5.15 Plan Resource Management

5.15 Plan Resource Management
Inputs Tools & Techniques Outputs

Replace this with term.

Purpose & When to Use

This process defines how people and physical resources will be identified, acquired, managed, motivated, and released. It clarifies roles, responsibilities, reporting lines, working agreements, and how equipment or facilities will be used. Use it early in planning and anytime team structure, sourcing, or resource constraints change. In adaptive or hybrid work, it also sets team norms, collaboration tools, and decision rules for self-organizing teams.

Mini Flow (How It’s Done)

  • Review the charter, scope, schedule approach, and stakeholder needs to understand resource demands and constraints.
  • List required roles, skills, and capacity for major deliverables and time periods.
  • Create responsibility assignment tools (for example, a RACI) to map work packages or backlog items to roles.
  • Design the project organization: reporting lines, interfaces with functional managers, and vendor or partner touchpoints.
  • Plan staffing: how resources will be requested, acquired, onboarded, trained, and released; define resource calendars and time zone coverage.
  • Define team norms and leadership approach: communication methods, decision-making, conflict escalation, recognition, and performance feedback.
  • Plan physical resources: required equipment, facilities, quantities, access, maintenance, and safety expectations.
  • Identify resource-related risks and compliance needs; outline monitoring metrics and responses.
  • Document everything in the Resource Management Plan and team charter or working agreements; review and gain stakeholder buy-in.
  • Update relevant project documents and integrate the plan into the overall project management plan.

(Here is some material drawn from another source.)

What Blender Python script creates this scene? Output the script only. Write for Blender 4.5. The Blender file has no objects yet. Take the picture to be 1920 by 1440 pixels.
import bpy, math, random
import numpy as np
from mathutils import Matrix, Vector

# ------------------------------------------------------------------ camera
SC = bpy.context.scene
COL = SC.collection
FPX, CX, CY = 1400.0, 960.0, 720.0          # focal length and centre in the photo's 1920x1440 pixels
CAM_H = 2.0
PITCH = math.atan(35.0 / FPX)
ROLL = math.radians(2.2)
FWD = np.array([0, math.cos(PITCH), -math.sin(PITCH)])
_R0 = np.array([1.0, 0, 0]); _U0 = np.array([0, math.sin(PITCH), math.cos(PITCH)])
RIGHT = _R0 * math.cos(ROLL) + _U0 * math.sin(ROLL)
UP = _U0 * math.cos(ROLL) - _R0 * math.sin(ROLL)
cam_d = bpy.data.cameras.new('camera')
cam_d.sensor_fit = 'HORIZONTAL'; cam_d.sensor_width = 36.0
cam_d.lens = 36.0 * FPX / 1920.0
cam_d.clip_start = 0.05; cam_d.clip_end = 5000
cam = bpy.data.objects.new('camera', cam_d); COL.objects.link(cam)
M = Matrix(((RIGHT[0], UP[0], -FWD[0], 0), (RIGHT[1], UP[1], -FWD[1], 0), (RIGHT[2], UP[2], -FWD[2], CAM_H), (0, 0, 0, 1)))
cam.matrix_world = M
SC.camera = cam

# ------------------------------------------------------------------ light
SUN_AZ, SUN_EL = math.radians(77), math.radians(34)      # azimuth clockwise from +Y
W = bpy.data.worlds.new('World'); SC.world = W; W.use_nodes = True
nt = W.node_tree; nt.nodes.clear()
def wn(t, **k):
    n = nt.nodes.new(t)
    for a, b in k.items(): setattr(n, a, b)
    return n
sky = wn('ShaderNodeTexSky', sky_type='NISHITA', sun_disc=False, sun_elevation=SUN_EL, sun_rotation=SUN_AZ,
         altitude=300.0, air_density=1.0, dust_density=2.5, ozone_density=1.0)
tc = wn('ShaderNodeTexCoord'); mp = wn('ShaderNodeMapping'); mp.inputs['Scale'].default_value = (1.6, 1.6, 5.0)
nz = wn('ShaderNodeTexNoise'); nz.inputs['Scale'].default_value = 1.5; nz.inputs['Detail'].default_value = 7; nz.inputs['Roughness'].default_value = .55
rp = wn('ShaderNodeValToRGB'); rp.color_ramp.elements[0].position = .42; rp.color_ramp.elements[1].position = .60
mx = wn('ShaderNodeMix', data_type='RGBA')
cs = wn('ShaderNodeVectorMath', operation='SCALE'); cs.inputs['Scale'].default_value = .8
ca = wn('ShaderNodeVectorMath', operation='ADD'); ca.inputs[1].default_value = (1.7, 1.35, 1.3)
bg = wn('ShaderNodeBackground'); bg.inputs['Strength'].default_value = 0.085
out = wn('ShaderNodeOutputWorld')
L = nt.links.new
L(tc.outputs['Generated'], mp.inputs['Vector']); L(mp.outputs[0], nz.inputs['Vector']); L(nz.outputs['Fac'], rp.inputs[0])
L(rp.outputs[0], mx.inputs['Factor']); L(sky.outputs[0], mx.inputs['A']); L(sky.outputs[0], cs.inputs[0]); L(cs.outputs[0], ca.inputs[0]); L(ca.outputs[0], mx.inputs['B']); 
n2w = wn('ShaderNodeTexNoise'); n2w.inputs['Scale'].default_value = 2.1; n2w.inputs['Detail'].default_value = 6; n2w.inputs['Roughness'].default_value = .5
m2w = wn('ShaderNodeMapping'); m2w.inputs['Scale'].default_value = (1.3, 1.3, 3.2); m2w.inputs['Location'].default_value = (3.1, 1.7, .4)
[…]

Quality & Acceptance Checklist

  • Roles, responsibilities, required skills, and authority are clearly described for all key roles.
  • A responsibility assignment matrix links deliverables or work packages to roles without gaps or overlaps.
  • Organization chart or team structure shows reporting and coordination lines, including vendors and remote members.
  • Staffing approach, onboarding, training, and release criteria are defined and realistic against schedule and budget.
  • Resource calendars, time zone coverage, and availability constraints are documented.
  • Communication, decision-making, and conflict escalation paths are explicit and agreed by the team.
  • Recognition and rewards approach is fair, timely, and fits organizational policies.
  • Physical resource needs, access controls, maintenance, and safety or compliance requirements are covered.
  • Measures for team effectiveness and resource utilization are defined with review cadence.
  • Key stakeholders, including functional managers, acknowledge the plan and their responsibilities.

Common Mistakes & Exam Traps

  • Confusing this planning process with acquiring resources; here you design the approach, you do not staff the team yet.
  • Using named individuals in the RACI during planning; use roles and add names after acquisition.
  • Ignoring virtual or cross-time-zone needs such as tools, overlap hours, and language; this causes handoff delays.
  • Skipping recognition, feedback, and training plans; morale and capability issues then surface late.
  • Forgetting resource calendars and availability; leads to unrealistic schedules and hidden over-allocation.
  • Mixing up documents: team charter or working agreements belong here, not in the project charter.
  • Assuming the project manager can unilaterally assign functional staff; coordinate with functional managers per the plan.
  • Not planning how to release resources; this can increase cost and create organizational friction.

PMP Example Question

During planning, the sponsor asks who approves overtime, how conflicts will be escalated, and how the team will be recognized. What should the project manager reference or update?

  1. Change management plan.
  2. Resource management plan.
  3. Detailed staffing assignments created after resources are acquired.
  4. Stakeholder engagement plan.

Correct Answer: B — Resource management plan.

Explanation: The resource management plan defines roles, escalation paths, and recognition or reward approaches. Staffing assignments occur later, and the other plans do not address these team management rules.